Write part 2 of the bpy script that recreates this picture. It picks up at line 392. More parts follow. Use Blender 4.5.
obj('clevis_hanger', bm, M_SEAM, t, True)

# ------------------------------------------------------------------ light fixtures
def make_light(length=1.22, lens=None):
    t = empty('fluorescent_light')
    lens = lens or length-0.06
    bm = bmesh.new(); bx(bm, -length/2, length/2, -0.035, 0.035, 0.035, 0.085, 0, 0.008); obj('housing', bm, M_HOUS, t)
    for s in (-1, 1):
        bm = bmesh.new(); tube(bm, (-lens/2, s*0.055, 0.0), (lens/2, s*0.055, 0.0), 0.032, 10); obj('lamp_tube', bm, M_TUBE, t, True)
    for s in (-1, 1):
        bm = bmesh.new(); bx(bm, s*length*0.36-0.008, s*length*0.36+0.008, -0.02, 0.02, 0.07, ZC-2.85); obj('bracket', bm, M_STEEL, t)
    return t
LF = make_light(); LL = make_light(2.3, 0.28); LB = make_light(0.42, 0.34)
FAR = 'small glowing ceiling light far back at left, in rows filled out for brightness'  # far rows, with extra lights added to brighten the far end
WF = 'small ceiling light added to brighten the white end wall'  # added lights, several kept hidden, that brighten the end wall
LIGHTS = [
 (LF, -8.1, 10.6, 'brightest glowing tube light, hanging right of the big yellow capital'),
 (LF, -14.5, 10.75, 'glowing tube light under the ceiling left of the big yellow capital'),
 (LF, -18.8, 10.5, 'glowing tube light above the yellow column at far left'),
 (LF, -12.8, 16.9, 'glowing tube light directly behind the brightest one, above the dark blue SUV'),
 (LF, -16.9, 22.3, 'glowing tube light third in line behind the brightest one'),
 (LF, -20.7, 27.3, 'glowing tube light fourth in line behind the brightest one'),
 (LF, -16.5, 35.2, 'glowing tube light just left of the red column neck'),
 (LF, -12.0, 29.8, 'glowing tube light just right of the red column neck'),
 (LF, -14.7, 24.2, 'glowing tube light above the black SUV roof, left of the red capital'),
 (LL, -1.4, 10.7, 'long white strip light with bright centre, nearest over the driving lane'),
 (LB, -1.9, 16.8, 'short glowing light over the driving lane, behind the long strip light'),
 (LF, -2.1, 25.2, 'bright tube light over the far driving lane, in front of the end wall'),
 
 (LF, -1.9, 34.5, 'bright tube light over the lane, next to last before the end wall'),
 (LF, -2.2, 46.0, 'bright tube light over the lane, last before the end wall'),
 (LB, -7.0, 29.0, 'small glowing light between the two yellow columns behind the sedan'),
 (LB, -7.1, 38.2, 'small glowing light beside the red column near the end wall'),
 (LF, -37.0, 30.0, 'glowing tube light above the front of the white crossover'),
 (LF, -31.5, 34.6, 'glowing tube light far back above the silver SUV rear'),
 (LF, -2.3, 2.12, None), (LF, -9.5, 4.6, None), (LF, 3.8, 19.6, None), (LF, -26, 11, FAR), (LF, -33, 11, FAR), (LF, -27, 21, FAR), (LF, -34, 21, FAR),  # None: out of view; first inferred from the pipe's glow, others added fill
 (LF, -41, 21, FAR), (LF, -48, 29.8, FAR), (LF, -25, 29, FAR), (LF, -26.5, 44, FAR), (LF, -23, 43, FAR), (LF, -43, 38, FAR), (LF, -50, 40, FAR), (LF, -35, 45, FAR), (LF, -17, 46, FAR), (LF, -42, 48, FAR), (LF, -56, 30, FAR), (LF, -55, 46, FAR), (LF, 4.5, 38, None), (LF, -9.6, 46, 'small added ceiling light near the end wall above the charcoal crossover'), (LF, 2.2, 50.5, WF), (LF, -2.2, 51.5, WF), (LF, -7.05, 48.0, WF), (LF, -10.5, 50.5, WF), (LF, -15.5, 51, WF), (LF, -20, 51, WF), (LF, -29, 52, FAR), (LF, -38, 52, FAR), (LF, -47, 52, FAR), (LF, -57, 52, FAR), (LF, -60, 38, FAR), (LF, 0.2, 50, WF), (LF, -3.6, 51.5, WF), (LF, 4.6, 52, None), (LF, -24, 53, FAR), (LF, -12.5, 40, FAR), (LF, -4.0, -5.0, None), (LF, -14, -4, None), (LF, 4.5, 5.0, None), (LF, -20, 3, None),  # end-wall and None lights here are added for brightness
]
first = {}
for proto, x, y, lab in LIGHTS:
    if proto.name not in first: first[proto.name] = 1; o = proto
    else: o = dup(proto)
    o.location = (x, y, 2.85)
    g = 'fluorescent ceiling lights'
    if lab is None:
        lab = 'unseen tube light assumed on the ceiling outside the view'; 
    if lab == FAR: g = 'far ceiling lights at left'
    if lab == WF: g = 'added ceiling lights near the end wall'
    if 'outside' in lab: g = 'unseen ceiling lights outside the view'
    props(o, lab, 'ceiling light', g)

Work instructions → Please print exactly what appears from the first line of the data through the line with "obj('clevis_hanger', bm, M_SEAM, t, True)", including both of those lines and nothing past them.

Correct output →
Write part 2 of the bpy script that recreates this picture. It picks up at line 392. More parts follow. Use Blender 4.5.
obj('clevis_hanger', bm, M_SEAM, t, True)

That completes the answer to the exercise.